Winning technique

Go through this entertaining primer on stock market trading, which lists useful tips and practical pointers for beginners.

Ashok Jainani        Print Edition: January 2011


Price: Rs 296
Pages: 331
Author: Robbie Burns
Publisher: Unicorn Books
QUICK-READ TIP: Beginners should first go through the chapter, 'Is trading right for you?' to find out if they have the mindset to indulge in trading.
STYLE: Illustrative
VISUALS: Graphs, tables
After earning 500,000 pounds in a trading career spanning 10 years, Robbie Burns believes he has garnered ample expertise and investing wisdom to share with the public.

In this endeavour, he is assisted by the enticing cover and title of his latest book, How Anyone can make Money Trading Shares. Both these are effective lures for readers who are easily baffled by the stock markets.

Burns tried to help them earlier, when he published his first book, The Naked Trader, in 2005. Now, he wants to reveal his top 10 secrets, the 'sure-fire' ways to pick good stocks. Burns starts from scratch and takes the reader, simply and savvily, through the steps that are essential to become an investor or a day trader.

A journalist who left his job in 2001 to begin a career as a day trader, Burns claims to have made a profit every year, even during the market downturn. He puts this knowledge to good use and guides the reader through the intricacies of stock-picking in a witty manner.

Burns does not outline any new analytical tool and simply employs well-known concepts and tried-and-tested strategies of successful investors.

He points out how even a layman can utilise these to pick stocks that have the potential to earn profit. The book is brimming over with tips, from 'Things to Think about before Buying' to 'Top Ten Mistakes'.

Some of these, such as the 'Seven Sins', are provocative enough to catch the reader's attention instantly. Burns advises traders to avoid 'lust', that is, not to fall in love with their stocks. He says, "You're not dating shares-think of them as just acquaintances that can be dumped any time without worry."

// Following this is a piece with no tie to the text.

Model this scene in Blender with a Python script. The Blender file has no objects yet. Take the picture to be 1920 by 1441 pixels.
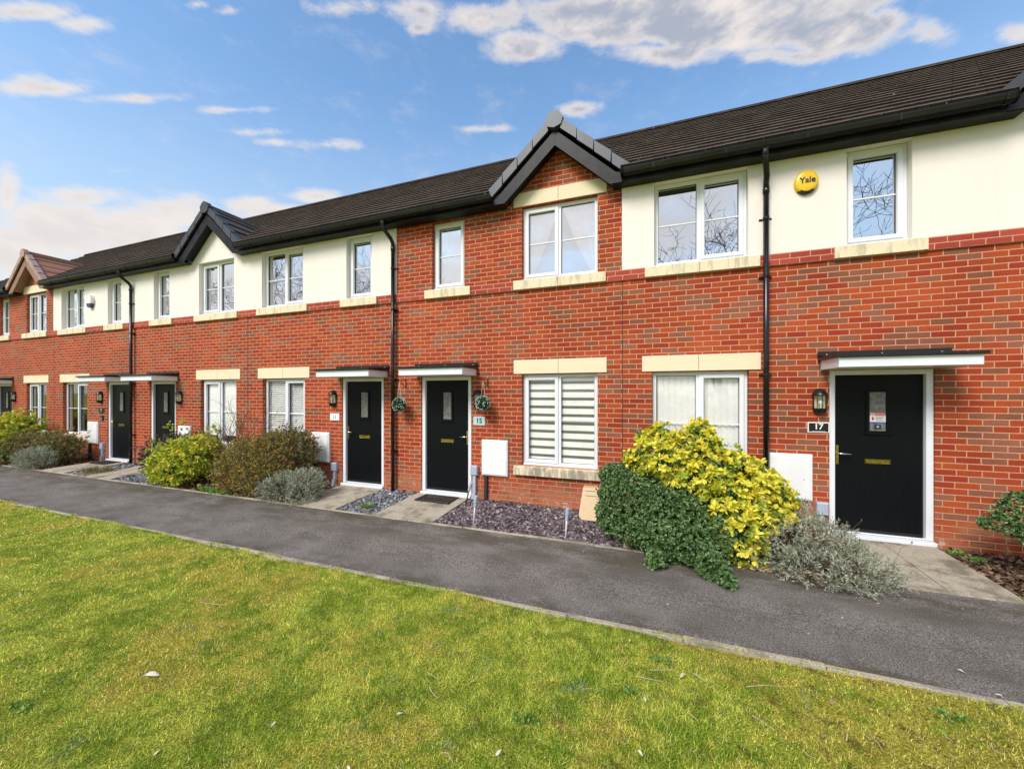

However, some of the tips are repetitive. For instance, the first winning strategy is how to profit from a company's changing focus, while the fourth strategy is to focus on recovery plays, where the company restructures its products to adapt to the market demand. Aren't both, in a way, one and the same? In the second strategy, 'Find cheap shares', the author cites luck as a major factor in finding a cheap stock. However, relying on fate seems simplistic, especially as trading shares is a skill that needs to be honed. Such frivolous advice is hardly beneficial to readers.

At times, the author contradicts himself. For instance, while explaining the concept of price to earnings (PE) ratio, Burns says that he "does not take an awful lot of notice of them". However, throughout the book, he cites his 'rule of thumb'- the market cap to profit ratio should be about 15 times. This is nothing but PE, the ratio in question.


BE MONEY WISE: To trade in stocks, allot only the amount that you can afford to lose. Don't be tempted to gamble more.
CHECK THE COMPANY: Scrutinise the fundamentals of a company, including its order book and management.
DON'T CHASE THE SHARE PRICE: Analyse why the share price is high or low. Don't buy it because someone says it will double in price.
HAVE A PLAN: When you buy a share, decide when and at what profit you would want to sell it.
DON'T PANIC: The biggest mistake an investor makes is to buy or sell shares in a panic. If the market falls, it will rise again.